Von Heike Sabel
Das Verlieren einer Wette kann langanhaltende Folgen haben. Seit fünf Jahren versucht Uwe Radtke, seiner Posaune Töne zu entlocken. Und das alles nur, weil er etwas überheblich behauptete, Posaune kann ja jeder blasen. Erik Sirrenberg nahm ihn beim Wort. Er ist der Leiter des Neustädter Posaunenchores und bringt den Frauen und Männern mehr als die Flötentöne bei.
Nächtliche Übungen im Keller
Bis Meister Sirrenberg mal zufrieden ist, dauert es eine Weile. „Das klingt teilweise gar nicht schlecht“, ist schon in den höchsten Tönen gelobt. Öfter sind in der Probe Sätze zu hören wie: „Die erste Stimme nicht so ratzen“ oder: „Erst gucken, dann blasen.“ Auch vor Bemerkungen wie „Schläfst du schon oder bläst du noch“ schreckt er nicht zurück.
„ Aber wir kennen ihn ja“, sagt Karen Schönmuth. Von nichts wird schließlich nichts, und blamieren will man sich ja auch nicht. Zum Beispiel am Sonntag zum Festgottesdienst anlässlich des 80-jährigen Bestehens des Neustädter Chores. Oder bei den jährlich 20 Auftritten.
Gert Domaschke übt sogar jeden Tag. Naja, fast. Aber er ist ja auch noch bei den Hohnsteiner Blasmusikanten Erster Trompeter. Dafür muss man schon was tun. Und manchmal ist es eben das Üben bis abends halb zehn im Keller.
Der Chor aus Leidenschaft
Als Kind kannte er eher die Noten als die Buchstaben. Doch dann hatte Domaschke 35 Jahre kein Instrument in den Händen. 2001 begann er wieder, und seit anderthalb Jahren ist er im Posaunenchor. „Der Chor ist Liebhaberei“, sagt Domaschke. Eine ganz leidenschaftliche. Immer wieder wippt er sacht mit dem Fuß den Takt mit. Die anderen haben anscheinend mit dem Zählen zu tun. „Nicht bis drei zählen, nur bis zwei“, sagt Sirrenberg. Ein Außenstehender staunt, die Musiker schauen auf die Noten.

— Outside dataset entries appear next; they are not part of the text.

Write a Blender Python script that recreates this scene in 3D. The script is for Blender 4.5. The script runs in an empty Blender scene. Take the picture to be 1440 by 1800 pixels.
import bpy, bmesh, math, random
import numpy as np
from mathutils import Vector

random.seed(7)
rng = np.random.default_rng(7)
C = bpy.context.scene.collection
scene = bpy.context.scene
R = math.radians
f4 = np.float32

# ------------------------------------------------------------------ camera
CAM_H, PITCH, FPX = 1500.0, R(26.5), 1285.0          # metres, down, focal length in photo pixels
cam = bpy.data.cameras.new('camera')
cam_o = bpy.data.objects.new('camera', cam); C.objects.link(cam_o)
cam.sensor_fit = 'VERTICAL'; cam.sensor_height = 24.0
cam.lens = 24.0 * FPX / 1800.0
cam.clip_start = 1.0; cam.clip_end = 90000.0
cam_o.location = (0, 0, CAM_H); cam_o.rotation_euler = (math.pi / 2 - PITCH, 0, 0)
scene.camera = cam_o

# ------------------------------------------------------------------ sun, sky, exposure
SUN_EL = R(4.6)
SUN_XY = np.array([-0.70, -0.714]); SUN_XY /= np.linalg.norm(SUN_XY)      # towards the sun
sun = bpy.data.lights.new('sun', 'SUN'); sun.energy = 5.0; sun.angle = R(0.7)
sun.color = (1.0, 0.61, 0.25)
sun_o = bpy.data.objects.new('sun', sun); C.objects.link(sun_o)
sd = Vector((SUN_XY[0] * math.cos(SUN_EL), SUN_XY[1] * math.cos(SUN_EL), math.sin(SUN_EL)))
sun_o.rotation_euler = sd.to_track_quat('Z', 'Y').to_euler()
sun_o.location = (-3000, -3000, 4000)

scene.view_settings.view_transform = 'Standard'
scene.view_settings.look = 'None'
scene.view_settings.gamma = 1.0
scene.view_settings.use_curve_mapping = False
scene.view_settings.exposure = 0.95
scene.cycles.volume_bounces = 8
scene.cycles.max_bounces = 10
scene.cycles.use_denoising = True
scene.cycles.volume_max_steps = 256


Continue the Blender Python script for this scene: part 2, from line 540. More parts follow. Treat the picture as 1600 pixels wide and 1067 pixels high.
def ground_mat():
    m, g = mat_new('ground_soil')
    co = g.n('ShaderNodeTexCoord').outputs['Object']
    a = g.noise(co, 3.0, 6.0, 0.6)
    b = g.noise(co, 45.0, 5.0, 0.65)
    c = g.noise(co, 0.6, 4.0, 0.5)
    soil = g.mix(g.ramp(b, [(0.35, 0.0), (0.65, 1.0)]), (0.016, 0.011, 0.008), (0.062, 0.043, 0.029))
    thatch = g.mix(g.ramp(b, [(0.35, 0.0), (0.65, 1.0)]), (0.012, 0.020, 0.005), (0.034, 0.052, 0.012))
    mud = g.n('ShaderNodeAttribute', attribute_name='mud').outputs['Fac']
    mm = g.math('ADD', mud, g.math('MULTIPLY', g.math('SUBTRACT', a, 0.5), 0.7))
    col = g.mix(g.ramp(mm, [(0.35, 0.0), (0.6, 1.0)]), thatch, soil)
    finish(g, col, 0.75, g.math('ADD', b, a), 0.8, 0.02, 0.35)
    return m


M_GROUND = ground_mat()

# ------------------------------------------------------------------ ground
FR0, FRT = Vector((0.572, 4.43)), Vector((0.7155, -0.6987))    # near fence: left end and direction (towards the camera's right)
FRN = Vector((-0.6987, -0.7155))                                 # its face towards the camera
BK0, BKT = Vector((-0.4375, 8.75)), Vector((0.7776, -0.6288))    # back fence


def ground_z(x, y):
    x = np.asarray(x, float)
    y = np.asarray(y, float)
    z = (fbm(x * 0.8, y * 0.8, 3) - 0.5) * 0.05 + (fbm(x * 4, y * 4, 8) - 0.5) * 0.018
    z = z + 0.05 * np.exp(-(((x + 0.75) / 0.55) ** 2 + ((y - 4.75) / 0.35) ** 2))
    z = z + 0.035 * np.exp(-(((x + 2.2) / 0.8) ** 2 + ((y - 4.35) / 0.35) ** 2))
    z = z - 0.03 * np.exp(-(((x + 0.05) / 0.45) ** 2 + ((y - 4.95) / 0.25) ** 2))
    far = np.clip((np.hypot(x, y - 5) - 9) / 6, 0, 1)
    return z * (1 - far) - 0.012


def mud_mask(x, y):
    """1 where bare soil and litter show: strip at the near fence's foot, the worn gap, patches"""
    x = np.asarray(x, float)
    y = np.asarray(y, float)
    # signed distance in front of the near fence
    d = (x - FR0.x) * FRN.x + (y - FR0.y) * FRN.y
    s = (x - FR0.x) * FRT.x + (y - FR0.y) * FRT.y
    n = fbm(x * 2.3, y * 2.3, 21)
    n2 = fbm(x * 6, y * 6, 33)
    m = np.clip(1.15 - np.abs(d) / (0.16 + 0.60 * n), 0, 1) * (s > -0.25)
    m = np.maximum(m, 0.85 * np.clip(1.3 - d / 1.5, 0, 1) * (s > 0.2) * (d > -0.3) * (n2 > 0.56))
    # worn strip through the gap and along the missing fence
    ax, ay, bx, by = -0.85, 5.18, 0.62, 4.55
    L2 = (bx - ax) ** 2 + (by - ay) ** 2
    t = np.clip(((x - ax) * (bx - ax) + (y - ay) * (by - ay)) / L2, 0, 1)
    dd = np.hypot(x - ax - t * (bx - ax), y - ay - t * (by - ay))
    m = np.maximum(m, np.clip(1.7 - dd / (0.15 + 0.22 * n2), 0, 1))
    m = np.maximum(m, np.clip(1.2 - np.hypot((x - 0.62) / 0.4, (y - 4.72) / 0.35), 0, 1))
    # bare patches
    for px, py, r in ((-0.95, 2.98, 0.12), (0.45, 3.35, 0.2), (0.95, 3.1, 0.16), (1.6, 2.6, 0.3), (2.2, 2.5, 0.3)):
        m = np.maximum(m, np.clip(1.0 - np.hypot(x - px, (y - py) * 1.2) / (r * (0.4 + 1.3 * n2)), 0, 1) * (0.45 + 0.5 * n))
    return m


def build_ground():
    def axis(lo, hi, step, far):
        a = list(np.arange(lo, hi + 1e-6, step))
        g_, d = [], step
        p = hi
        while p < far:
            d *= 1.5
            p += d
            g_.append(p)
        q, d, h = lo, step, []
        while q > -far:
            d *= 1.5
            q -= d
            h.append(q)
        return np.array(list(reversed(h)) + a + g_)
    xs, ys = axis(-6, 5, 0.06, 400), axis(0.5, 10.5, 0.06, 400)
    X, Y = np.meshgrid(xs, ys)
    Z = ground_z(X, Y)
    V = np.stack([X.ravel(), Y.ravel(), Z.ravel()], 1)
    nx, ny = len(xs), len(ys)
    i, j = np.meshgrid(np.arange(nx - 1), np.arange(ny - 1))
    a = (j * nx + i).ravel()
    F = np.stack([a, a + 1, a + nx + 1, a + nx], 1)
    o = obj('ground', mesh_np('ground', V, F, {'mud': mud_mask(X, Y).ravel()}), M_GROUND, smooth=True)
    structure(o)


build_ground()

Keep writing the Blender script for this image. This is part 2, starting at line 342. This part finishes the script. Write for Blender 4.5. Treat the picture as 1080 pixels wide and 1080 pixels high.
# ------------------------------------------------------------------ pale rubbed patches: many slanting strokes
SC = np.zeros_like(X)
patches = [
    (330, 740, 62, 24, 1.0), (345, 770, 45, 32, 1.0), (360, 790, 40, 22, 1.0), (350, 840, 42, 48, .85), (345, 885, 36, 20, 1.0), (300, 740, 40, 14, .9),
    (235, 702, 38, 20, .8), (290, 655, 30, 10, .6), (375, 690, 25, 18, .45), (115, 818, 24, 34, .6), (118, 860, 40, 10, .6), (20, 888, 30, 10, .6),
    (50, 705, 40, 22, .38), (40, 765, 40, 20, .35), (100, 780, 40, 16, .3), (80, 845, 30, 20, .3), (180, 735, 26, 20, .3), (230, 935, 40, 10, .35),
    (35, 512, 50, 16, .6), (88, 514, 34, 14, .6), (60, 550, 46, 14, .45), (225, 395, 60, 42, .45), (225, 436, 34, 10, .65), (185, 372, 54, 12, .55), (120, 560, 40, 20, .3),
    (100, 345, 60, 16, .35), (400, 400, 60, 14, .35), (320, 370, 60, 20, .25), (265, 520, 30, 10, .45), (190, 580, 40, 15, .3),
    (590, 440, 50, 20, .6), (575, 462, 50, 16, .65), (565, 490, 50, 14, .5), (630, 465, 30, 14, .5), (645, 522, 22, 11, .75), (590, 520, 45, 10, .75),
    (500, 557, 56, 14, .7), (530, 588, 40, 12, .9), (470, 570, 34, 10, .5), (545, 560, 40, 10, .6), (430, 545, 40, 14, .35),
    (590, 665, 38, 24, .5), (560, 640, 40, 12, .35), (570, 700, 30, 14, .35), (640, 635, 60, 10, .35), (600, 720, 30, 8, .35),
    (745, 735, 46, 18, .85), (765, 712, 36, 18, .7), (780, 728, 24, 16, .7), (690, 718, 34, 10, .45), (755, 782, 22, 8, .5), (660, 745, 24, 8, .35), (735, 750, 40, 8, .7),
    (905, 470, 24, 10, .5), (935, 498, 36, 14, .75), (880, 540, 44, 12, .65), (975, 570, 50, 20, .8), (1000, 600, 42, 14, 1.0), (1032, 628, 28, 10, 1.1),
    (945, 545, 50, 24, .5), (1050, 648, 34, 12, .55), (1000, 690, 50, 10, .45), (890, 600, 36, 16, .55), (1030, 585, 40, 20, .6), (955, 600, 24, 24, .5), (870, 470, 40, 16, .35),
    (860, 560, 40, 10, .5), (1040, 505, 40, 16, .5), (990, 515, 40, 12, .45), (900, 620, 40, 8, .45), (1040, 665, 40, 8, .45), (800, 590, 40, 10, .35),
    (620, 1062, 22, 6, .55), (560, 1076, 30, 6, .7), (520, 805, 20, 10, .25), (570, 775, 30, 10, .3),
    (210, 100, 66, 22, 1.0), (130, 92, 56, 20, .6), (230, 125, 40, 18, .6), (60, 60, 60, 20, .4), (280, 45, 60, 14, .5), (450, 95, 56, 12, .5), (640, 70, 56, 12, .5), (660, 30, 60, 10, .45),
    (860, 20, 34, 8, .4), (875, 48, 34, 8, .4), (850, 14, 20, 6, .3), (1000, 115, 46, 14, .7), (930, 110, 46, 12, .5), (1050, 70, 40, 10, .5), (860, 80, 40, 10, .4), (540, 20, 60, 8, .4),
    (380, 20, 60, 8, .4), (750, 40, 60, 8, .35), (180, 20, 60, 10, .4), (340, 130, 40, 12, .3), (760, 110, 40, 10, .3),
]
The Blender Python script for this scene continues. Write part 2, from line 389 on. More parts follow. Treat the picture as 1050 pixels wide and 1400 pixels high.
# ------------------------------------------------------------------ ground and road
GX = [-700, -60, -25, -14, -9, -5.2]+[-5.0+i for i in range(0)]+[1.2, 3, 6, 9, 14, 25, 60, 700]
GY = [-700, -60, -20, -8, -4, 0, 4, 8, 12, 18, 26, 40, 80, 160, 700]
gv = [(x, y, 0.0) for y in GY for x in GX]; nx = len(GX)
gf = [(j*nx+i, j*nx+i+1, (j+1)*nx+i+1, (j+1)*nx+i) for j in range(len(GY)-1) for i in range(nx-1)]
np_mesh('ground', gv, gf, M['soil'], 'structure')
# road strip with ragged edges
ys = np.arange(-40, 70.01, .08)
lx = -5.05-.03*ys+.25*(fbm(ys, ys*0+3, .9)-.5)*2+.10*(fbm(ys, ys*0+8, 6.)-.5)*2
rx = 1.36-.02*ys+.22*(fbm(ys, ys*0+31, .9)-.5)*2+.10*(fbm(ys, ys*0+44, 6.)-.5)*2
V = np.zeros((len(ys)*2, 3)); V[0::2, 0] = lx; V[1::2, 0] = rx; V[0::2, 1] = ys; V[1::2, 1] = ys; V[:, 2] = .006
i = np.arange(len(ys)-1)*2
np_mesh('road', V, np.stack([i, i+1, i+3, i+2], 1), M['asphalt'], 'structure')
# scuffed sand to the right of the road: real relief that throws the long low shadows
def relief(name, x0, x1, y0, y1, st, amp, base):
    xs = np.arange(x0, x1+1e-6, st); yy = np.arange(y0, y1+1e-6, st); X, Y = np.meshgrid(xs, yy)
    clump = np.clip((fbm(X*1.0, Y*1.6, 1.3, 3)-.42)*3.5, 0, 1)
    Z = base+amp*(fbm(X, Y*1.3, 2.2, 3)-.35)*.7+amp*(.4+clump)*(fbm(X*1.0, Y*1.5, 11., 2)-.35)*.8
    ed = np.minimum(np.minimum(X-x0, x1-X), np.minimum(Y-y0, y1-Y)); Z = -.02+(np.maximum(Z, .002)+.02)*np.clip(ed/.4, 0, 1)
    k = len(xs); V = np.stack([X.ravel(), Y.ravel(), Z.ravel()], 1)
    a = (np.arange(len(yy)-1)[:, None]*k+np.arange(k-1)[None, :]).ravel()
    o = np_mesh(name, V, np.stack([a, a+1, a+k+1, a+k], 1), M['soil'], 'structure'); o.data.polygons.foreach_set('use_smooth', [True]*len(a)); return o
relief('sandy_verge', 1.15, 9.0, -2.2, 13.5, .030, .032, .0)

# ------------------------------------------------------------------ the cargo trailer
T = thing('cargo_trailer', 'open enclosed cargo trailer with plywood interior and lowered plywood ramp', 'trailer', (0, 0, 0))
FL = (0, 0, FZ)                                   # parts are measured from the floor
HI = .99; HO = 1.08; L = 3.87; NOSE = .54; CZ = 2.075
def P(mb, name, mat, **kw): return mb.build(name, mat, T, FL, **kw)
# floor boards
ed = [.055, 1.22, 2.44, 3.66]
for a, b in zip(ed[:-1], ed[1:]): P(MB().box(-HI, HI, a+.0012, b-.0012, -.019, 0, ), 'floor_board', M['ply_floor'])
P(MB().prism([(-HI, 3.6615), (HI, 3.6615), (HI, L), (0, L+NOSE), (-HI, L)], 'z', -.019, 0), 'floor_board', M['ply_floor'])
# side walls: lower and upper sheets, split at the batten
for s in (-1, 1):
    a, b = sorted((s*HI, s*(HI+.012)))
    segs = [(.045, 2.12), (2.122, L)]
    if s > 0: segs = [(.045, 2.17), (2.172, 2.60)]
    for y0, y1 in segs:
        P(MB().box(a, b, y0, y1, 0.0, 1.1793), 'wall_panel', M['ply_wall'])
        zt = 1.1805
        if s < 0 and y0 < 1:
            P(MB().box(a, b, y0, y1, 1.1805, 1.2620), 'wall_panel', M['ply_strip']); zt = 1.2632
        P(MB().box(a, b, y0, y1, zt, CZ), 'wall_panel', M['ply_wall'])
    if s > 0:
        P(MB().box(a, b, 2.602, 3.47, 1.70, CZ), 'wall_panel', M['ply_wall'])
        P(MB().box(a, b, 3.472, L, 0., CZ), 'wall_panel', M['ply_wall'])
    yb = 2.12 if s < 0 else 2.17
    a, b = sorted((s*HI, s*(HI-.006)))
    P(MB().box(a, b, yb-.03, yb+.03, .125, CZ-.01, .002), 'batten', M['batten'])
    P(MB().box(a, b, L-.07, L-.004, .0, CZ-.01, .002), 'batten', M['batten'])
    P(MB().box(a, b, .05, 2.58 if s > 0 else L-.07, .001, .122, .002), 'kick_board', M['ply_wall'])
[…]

D ann teilt Michael Hänsel die Notenhefte aus der blauen Einkaufskiste aus. Sein Bariton-Instrument blitzt und blinkt mehr als bei den anderen. Da putzt er sich wahrscheinlich die Finger wund. „Nee“, sagt der kleine junge Mann und lacht keck. „Das ist lackiert, das muss ich nicht putzen.“ Nach anderthalb Stunden stöhnt Karen Schönmuth. Obwohl die 38-jährige Krankenschwester seit 30 Jahren Trompete spielt, ist sie doch keine Berufsmusikerin. „Wir haben das nicht studiert, uns fehlt die Theorie.“ Trotzdem macht es ihr Spaß. Sonst hätte die Neustädterin nicht ihre erste Trompete gegen eine neue getauscht.
Zur Probe am Mittwochabend ist Karen Schönmuth die einzige Frau. Sonst sind es zwar mehr, aber leider weniger als noch vor einiger Zeit. Dafür gehören etliche junge Leute zur Truppe. Einer der Schüler ist gerade auf Klassenfahrt und fehlt deshalb. Viele der Jüngeren gehen aber irgendwann durch Studium oder Arbeit weg, bedauert Sirrenberg. So proben die Neustädter und Stolpener inzwischen zusammen.
Bis aus Tönen Musik wird
Wer mit dem Spielen anfängt – egal, ob wegen einer Wette oder aus Interesse – sollte Geduld mitbringen. Etwa drei Jahre dauert es, bis nicht nur Töne aus der Posaune, Trompete oder dem Horn kommen, sondern eben richtige Melodien. Auch wenn Sirrenberg hohe Anforderungen stellt, ist ihm klar: Es ist für die Frauen und Männer ein Hobby. Eines, das die Neustädter schon vor 80 Jahren begeisterte.
Leider ist aus der Geschichte nicht mehr viel überliefert. Nur ein Eintrag in den Kirchennachrichten und ein Stempel verweisen auf das Jahr 1926. Die Stolpener Posaunisten sind dagegen junge Hüpfer. Sie feiern nächstes Jahr ihren 30. Geburtstag. Dieses Wochenende aber gratulieren sie erstmal den Neustädtern.